Do conservationists have to mirror what industry and political conservatives are doing? Yes, they do! John Boder writes in the NYT of 2 May 2009 about research by EcoAmerica that shows that the term global warming turns people off, fostering images of shaggy-haired liberals, economic sacrifice and complex scientific disputes. Environmentalists should not only avoid jargon, they should reframe the issues (see box). Then the article questions this approach by quoting Robert J. Brulle an expert of Drexel University. He argues that the use of advertising techniques is cynical and, worse, ineffective: “It doesn’t engage people in a face-to-face manner, and that’s the only way to achieve real, lasting social change.” I disagree: change also needs public opinion.
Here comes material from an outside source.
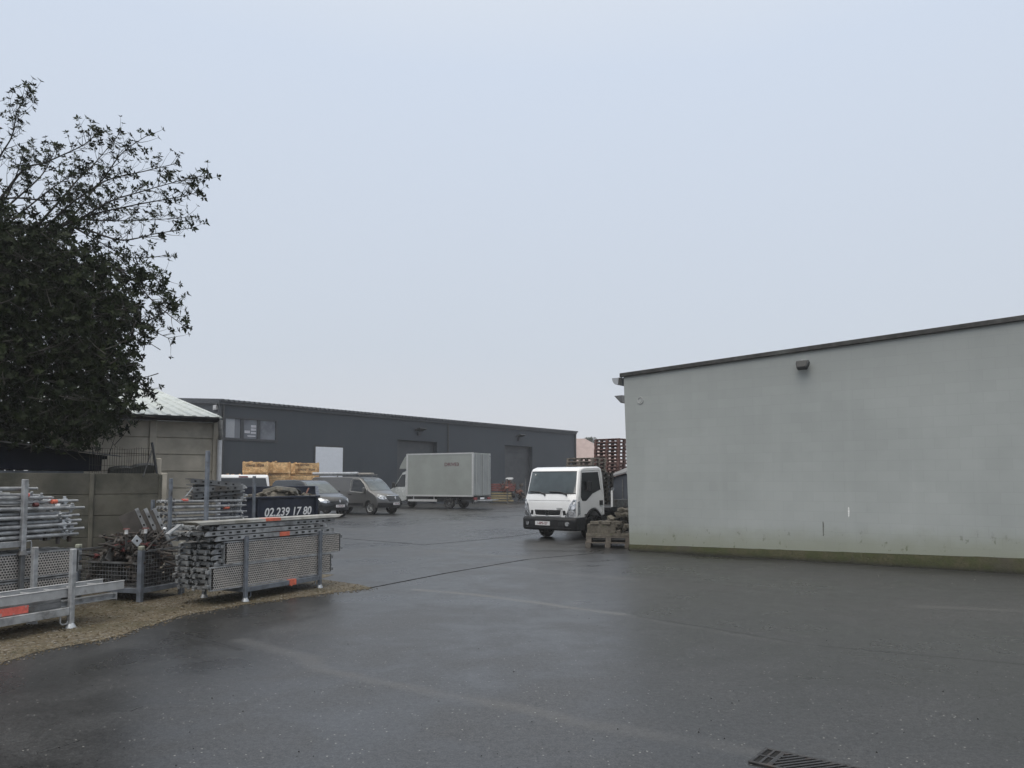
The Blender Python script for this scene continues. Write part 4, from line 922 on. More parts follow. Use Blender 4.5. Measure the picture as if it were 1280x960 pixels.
strip(car, [(1.275,.86),(1.60,.80),(1.86,.71)], fx, 'windscreen', glass_screen, vn, .012)
m = MB(); m.prism([(0,.085),(.06,0),(0,-.085),(-.06,0)], lambda a,b,d: (d,a,b+.86), fx(.86)+.016, fx(.86)+.04); m.build('emblem', chrome, vn)
num_plate(vn, 2.545, 0, .56, '1-XRK-408')
rk = MB(); rk.tube([(-2.85,-.52,2.16),(.35,-.52,2.16)], .085, 12); rk.build('pipe_carrier', galv_light, vn, smooth=True)
rk = MB(); rk.box(.40,1.28,-.60,-.30,2.10,2.19); rk.build('roof_box', M('pale_beige_box', (.33,.31,.28), .5), vn, bevel=.02)
rk = MB()
for x in (-2.2,-.9,.3,.62): rk.box(x-.02,x+.02,-.72,.72,2.045,2.075).box(x-.02,x+.02,-.74,-.70,1.93,2.05).box(x-.02,x+.02,.70,.74,1.93,2.05)
rk.tube([(-2.35,.55,2.11),(.8,.55,2.11)], .02, 6); rk.build('roof_rack', galv_dark, vn)
# ---- dark compact van beside it
cv = root('compact_van', 'dark slate compact van parked between the navy skip and the grey van', 'van')
car = Car([(.3,.88),(.55,.92),(1.0,.92),(1.8,.74)], .9, 2.24, .42, 2.6, (-1.9,-2.24), .10, zk=1.0)
place(cv, ga, (2.24,0), pd(425,640,36.6))
z0 = .34
prof = [(2.19,z0),(2.24,.55),(2.20,.80),(2.05,.97),(1.75,1.06),(1.22,1.15),(.82,1.43),(.42,1.69),(.15,1.77),(-.4,1.81),(-1.85,1.79),(-2.12,1.66),(-2.24,1.0),(-2.22,z0)]+arch(-1.45,.32,.37,z0)[::-1]+arch(1.36,.32,.37,z0)[::-1]
fx = interp([(.34,2.19),(.55,2.24),(.80,2.20),(.97,2.05),(1.06,1.75),(1.15,1.22),(1.43,.82),(1.69,.42)])
car.body(prof, 'body', slate_paint, cv, bevel=.04)
strip(car, [(.35,.86),(.50,.84)], fx, 'bumper', black_plastic, cv, .02, .05)
strip(car, [(.66,.42),(.80,.52),(.86,.44)], fx, 'grille', black_plastic, cv, .012)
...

And the battle for public opinion needs communications research.

Friday, 1 May 2009

A survey to take informed decisions

Benchmarking is the process of comparing, analyzing and improving business practices. It is not only an essential management tool in the private sector, but also a tool to communicate and lobby in policy processes. Currently countries are formulating their emission reduction targets for the Copenhagen meeting of the UN Framework Convention on Climate Change. Knowing what other countries do, can help in this process. Japan for Sustainability (JFS) goes a step further and asks people around the world for their comments and preferences among the various scenario options for Japan. JFS will share the results of this survey with the government and the media. This way informed decision making can also include what diffferent actors in other countries think Japan should do.